Monday, April 20, 2009

Maskerade by Terry Pratchett

My official statement is that I like Terry Pratchett. I have several Terry Pratchett books that I've liked well enough to keep on my bookshelf at home, and I'm always happy to recommend them. They're quick reads, and a clever sort of funny, the type of quirky British humor I've also enjoyed in Douglas Adams or Jasper Fforde. I often turn to Terry Pratchett if I'm in need of an airplane book or an easier read.

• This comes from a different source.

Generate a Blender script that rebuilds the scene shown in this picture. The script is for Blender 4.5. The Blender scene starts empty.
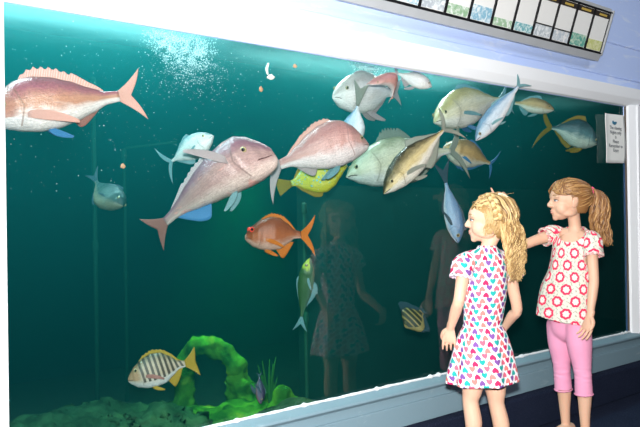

But I also have to admit (sorry to other Terry Pratchett fans - in spite of what I'm about to say I really am one of you) I have a hard time saying I love Terry Pratchett. His Discworld books are intentionally over-the-top. Discworld both parallels and parodies our own world, and Pratchett relies on a lot of exaggeration and absurdity to tell his story. Usually this works pretty well, but it can be a hard type of humor to pull off consistently, and it sometimes falls into silliness that isn't really funny. Pratchett does a lot of very clever things with the plots and the characters and the rules of Discworld and the dialogue. But I'm always nagged by the sometimes-subtle and sometimes-overt silliness that I see as a cheap and easy way to get a laugh. I find it a bit distracting. Going Postal is my favorite Terry Pratchett book because, in it, Pratchett manages just the right balance that I'm not distracted and annoyed by the silliness. That's why I keep coming back.

Terry Pratchett usually chooses to satirize something or other, and in the case of Maskerade it was opera. I began reading the book right around the time of the spring opera here at the university, and hanging around Brian and Ashley and various other singers and collaborative pianists who have done their time in the Hill Street Ward has given me quite a bit more exposure to opera than I had had before moving to Michigan. So there were a few points during the book that I felt like Terry Pratchett was being just a little unfair to the genre, and few more points where I begrudgingly admitted that opera (in general) probably deserved the satirical treatment Pratchett was giving it, and still more points where I just laughed almost-out-loud because the satire was genuinely funny. It also satirizes Phantom of the Opera, but I feel less qualified to pass judgment on that one.

Still, the story is not really about opera, or about Phantom of the Opera, and you don't really have to know much about opera in order to enjoy the story. It's a story about witches and murder and parenting and running a business and finding your way in the world and finding your way back to where you came from.

Brady was the one who lent Maskerade to me. I had mentioned that Going Postal is my favorite Terry Pratchett book, so he thought I should read his favorite. I didn't enjoy it in the way I enjoyed Going Postal (sorry Brady), but I did enjoy it the way I enjoy most other Terry Pratchett books. He tells a good story, and says things in a way that no one has ever said them before, which often turns out to be really funny. I am always interested in knowing how things are going to turn out - I usually feel like I can guess the end, and then am surprised to find out that I was wrong. Maskerade was a really fun read.